= Raw data =
· · · · ·
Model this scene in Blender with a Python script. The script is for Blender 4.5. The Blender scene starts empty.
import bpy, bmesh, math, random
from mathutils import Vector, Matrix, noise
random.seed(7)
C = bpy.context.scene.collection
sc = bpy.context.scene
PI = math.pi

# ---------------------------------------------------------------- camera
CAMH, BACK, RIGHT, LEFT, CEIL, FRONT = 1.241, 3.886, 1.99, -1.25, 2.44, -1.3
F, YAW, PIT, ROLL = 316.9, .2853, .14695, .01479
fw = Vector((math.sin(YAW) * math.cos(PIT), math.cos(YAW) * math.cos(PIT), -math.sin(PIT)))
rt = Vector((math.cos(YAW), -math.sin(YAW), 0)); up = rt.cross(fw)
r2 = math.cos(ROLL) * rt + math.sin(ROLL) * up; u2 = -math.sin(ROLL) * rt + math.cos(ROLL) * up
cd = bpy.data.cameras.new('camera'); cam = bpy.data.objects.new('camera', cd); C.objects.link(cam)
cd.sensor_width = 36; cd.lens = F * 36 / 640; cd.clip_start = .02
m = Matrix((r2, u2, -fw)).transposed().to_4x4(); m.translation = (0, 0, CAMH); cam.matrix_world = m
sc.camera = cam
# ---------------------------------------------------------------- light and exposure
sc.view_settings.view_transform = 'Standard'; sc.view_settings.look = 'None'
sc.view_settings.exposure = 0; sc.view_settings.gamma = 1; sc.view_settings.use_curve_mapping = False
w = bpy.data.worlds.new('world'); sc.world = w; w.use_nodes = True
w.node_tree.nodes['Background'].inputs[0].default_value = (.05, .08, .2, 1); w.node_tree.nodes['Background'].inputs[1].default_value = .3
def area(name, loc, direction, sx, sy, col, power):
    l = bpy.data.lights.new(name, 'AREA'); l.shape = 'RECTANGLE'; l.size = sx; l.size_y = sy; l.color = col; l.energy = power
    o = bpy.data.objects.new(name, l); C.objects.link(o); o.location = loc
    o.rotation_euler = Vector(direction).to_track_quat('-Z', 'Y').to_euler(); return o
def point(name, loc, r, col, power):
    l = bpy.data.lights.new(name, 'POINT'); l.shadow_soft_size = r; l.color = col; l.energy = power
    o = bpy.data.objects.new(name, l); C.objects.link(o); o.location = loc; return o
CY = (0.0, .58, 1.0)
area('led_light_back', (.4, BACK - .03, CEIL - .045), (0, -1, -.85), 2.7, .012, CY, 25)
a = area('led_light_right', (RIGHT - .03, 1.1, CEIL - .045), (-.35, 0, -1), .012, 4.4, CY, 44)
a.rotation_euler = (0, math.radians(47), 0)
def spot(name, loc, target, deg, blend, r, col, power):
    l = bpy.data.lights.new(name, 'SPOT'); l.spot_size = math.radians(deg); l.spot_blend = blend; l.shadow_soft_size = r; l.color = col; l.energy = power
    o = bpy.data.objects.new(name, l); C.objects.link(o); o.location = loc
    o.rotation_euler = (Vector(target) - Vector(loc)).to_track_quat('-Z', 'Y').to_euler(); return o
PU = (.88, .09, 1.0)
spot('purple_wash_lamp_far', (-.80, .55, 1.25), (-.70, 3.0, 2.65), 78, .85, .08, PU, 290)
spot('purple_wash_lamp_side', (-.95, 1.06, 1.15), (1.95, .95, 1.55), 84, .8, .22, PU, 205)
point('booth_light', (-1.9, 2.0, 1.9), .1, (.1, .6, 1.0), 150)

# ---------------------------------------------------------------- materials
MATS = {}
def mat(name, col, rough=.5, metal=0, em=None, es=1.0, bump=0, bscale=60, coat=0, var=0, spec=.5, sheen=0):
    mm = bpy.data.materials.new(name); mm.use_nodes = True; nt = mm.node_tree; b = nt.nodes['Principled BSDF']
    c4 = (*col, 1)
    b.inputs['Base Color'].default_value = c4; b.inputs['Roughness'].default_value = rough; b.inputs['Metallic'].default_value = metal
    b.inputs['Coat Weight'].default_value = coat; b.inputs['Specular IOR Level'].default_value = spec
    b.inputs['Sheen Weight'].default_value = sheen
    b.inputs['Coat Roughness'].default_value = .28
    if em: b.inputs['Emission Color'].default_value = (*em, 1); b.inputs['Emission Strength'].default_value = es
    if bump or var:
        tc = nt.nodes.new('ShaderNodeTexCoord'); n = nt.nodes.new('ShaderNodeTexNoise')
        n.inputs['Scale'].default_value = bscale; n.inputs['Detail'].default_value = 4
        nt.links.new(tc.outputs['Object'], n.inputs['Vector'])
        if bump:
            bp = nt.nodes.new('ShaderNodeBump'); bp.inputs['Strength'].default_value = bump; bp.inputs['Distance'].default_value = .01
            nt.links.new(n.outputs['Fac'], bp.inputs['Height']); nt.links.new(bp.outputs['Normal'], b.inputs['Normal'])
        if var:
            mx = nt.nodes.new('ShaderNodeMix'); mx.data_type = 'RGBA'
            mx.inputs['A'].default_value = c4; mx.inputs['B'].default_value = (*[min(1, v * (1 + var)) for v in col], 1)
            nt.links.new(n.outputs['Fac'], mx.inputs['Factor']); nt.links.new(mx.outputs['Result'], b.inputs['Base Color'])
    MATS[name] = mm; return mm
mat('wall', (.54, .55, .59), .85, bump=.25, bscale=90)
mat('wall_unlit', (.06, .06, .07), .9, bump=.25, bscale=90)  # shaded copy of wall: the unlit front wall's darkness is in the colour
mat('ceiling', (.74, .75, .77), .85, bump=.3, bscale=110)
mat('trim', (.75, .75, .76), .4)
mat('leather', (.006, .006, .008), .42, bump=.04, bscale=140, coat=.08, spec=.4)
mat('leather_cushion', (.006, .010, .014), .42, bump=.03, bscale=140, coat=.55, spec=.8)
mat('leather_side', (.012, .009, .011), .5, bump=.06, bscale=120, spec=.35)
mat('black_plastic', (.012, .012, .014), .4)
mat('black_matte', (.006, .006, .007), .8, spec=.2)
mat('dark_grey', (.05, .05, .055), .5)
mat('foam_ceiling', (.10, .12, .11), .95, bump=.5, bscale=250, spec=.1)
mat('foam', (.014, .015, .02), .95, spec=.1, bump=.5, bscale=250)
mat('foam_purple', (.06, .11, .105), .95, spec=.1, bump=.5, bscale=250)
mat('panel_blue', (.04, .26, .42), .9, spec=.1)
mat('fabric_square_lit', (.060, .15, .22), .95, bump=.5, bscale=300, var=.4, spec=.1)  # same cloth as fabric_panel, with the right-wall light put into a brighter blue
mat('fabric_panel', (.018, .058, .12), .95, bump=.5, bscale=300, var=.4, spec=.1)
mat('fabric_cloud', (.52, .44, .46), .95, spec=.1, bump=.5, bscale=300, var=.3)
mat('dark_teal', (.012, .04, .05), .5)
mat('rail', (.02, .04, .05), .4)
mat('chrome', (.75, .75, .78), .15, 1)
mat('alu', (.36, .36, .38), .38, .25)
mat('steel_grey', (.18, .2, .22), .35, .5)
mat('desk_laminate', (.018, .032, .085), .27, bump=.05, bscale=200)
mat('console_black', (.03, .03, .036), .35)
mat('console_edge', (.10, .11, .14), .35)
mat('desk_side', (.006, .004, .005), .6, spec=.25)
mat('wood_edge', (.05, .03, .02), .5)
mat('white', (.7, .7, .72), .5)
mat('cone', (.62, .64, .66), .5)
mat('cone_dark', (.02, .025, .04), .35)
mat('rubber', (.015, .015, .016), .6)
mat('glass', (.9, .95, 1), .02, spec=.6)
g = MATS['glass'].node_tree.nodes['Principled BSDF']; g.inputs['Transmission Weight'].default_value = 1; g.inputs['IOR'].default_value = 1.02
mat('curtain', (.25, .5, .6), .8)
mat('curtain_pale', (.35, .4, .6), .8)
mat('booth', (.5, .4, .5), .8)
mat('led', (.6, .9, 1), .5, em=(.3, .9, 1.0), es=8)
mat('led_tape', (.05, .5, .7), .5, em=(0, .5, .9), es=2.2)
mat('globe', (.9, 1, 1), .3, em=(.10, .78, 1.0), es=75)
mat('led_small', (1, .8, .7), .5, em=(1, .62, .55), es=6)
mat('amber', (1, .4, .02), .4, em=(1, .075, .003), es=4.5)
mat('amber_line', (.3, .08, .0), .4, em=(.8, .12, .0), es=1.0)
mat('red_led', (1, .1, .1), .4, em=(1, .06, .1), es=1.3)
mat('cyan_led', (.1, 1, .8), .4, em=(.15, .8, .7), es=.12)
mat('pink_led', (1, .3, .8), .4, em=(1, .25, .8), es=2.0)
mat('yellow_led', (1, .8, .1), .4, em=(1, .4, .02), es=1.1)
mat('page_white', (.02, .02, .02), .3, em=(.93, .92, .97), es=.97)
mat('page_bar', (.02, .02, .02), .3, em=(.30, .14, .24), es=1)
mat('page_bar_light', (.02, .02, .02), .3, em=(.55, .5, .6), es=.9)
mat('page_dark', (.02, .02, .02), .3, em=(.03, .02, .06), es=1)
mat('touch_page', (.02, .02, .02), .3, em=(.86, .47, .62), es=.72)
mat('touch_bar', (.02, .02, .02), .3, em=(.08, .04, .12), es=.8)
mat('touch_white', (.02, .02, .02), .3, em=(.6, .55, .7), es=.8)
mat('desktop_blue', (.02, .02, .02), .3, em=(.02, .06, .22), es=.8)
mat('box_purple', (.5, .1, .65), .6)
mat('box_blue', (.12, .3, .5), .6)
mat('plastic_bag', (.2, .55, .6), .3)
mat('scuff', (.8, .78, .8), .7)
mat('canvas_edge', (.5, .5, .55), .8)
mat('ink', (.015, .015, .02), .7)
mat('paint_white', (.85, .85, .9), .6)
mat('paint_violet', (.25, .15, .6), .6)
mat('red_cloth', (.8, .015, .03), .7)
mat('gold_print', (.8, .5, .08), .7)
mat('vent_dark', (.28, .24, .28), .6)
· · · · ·
= Exercise task =
Reproduce verbatim only this range: the first line of the material through the line that contains "PI = math.pi", inclusive.

= Response to the exercise =
Model this scene in Blender with a Python script. The script is for Blender 4.5. The Blender scene starts empty.
import bpy, bmesh, math, random
from mathutils import Vector, Matrix, noise
random.seed(7)
C = bpy.context.scene.collection
sc = bpy.context.scene
PI = math.pi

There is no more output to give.